All tests were conducted on Intel processor systems with Windows 7 Pro, 64-bits. These computers are at least 4 years old.
Fact is, when I disabled one core(usually the main core) for a game thread in task manager and then enabled it again, task manager would show a way more even utilisation between cores. That could be reproduced EVERY TIME, i.e. in NFSHP. Ingame, I would notice much smoother gameplay, and I would notice it if I forgot to do it. Core maximizer, as far as I know, does basically the same, put threads on different cores, and additionally, tries to move all threads away from the main game thread (which is, what windows should do on its own).
I can only suspect that older games for some reason do not work well with windows thread management(aka seem to partially block it), and that is the reason why manual thread placement works in those cases.
There is still the limit the main thread places on the core it maximizes, nobody disputes that. As well as that no tool can make a game use more threads then it is coded to use.
So: YES, Sheppy and speed2 SHOULD be right, and probably are for newer games, but NO, personal experience tells a very different story (for supreme commander and NFSHP, those were the only games where I tried it and noticed that it helped).
Back in the days of Win XP, if you run multithreaded game like FA. It could run all the threads on a single core.
Win Vista and newer system are smarter and they spread the thread among the other cores.
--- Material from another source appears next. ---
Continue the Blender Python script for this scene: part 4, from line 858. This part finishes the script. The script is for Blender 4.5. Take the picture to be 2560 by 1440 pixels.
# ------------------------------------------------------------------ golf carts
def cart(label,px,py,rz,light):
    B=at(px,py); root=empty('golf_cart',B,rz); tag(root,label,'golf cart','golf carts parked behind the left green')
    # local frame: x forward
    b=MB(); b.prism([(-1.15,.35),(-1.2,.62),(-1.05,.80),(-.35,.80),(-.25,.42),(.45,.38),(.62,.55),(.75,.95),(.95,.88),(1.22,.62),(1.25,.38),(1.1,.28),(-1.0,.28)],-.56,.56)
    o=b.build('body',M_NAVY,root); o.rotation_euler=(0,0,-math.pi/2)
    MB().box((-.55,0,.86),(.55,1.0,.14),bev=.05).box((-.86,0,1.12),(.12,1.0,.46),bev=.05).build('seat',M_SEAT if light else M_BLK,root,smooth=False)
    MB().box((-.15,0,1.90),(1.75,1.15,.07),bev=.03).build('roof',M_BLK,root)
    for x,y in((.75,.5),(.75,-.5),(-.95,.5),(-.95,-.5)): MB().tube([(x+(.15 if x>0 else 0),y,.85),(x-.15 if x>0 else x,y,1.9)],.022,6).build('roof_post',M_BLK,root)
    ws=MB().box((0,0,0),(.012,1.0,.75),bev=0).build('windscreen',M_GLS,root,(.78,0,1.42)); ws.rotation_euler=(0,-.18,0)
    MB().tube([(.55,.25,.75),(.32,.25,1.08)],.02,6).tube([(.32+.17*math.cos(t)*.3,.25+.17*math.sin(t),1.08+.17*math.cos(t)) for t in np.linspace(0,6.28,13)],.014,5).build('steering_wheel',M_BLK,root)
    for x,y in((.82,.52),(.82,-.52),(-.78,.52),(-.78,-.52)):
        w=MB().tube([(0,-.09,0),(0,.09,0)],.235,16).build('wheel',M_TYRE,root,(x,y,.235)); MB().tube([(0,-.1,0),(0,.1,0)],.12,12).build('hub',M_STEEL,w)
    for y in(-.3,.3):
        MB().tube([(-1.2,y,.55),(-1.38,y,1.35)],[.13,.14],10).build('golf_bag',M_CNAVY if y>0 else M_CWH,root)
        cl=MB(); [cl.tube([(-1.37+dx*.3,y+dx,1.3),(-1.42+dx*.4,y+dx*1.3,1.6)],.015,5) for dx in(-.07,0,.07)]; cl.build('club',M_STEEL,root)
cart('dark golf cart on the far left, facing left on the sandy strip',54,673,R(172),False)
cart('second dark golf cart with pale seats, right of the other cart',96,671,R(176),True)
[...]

Especially if they dain a lot of CPU power.
Now to FA, there are 2 major threads that make CPUs sweat. One is sim, that includes all in-game simulation and AI, second a bit less cpu consuming is ren, which does all the rendering and UI. All the other thread for sounds and what not are very minor.
So assuming most of the people have 4cores, the game won't magically run faster if you use this tool that was made for Win XP.
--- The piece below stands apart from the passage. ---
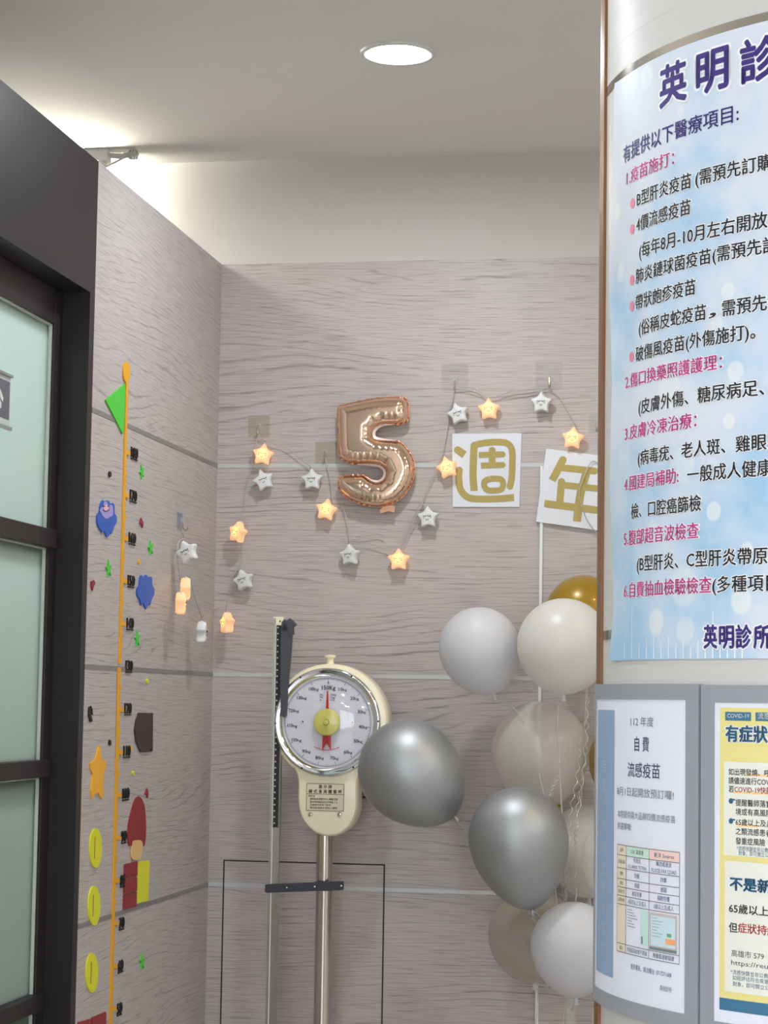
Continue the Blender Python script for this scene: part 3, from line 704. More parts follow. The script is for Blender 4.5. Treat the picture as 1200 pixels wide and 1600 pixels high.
# ---- foil balloon shaped like the digit five
FOIL = mat('rose_gold_foil', (248, 214, 188), 0.12, 1.0)
FOILS = mat('copper_seam_foil', (232, 176, 142), 0.24, 1.0)
five = crop(500, 590, 6.957, [(178, 312), (250, 282), (400, 250), (580, 216), (740, 205), (880, 202), (935, 222), (958, 280), (962, 350), (962, 430), (935, 480), (880, 492), (780, 494), (690, 496), (625, 520), (580, 562), (566, 612), (592, 660), (680, 680), (790, 688), (880, 706),
      (955, 780), (1005, 855), (1035, 940), (1042, 1030), (1022, 1110), (985, 1200), (925, 1285), (850, 1350), (755, 1395), (640, 1412), (520, 1400), (420, 1372), (330, 1335), (262, 1290), (212, 1235), (192, 1175), (196, 1115), (222, 1082), (300, 1072), (400, 1068), (475, 1075), (525, 1108), (580, 1140), (648, 1146),
      (705, 1112), (728, 1052), (715, 1000), (668, 960), (600, 944), (500, 938), (400, 940), (310, 925), (252, 900), (208, 865), (192, 800), (184, 650), (176, 450)])
FO = 0.032; kf = KB(FO)
fpts = [(p.x, p.y) for p in catmull([(x, y, 0) for x, y in five], 5)]
cxf = sum(p[0] for p in fpts)/len(fpts); cyf = sum(p[1] for p in fpts)/len(fpts)
O2 = np.array([((x-cxf)*kf, -(y-cyf)*kf) for x, y in fpts])
def inside(p, poly):
    x, y = p; c = False; n = len(poly)
    for i in range(n):
        x1, y1 = poly[i]; x2, y2 = poly[(i+1) % n]
        if (y1 > y) != (y2 > y) and x < (x2-x1)*(y-y1)/(y2-y1)+x1: c = not c
    return c
seg = np.roll(O2, -1, 0)-O2; sl = np.hypot(seg[:, 0], seg[:, 1]); cum = np.concatenate([[0], np.cumsum(sl)])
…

Only thing it could do is very slight FPS increase if it switches the ren thread to some other core than the first one.
Also to note: cpu doen't need to run the single thread on the same core all the time, it can switch it to other cores. The overall CPU usage of the game is same, it looks like you still have some performance left looking at the task manager (since its showing average usage on the cores) but you don't. For the above reasons.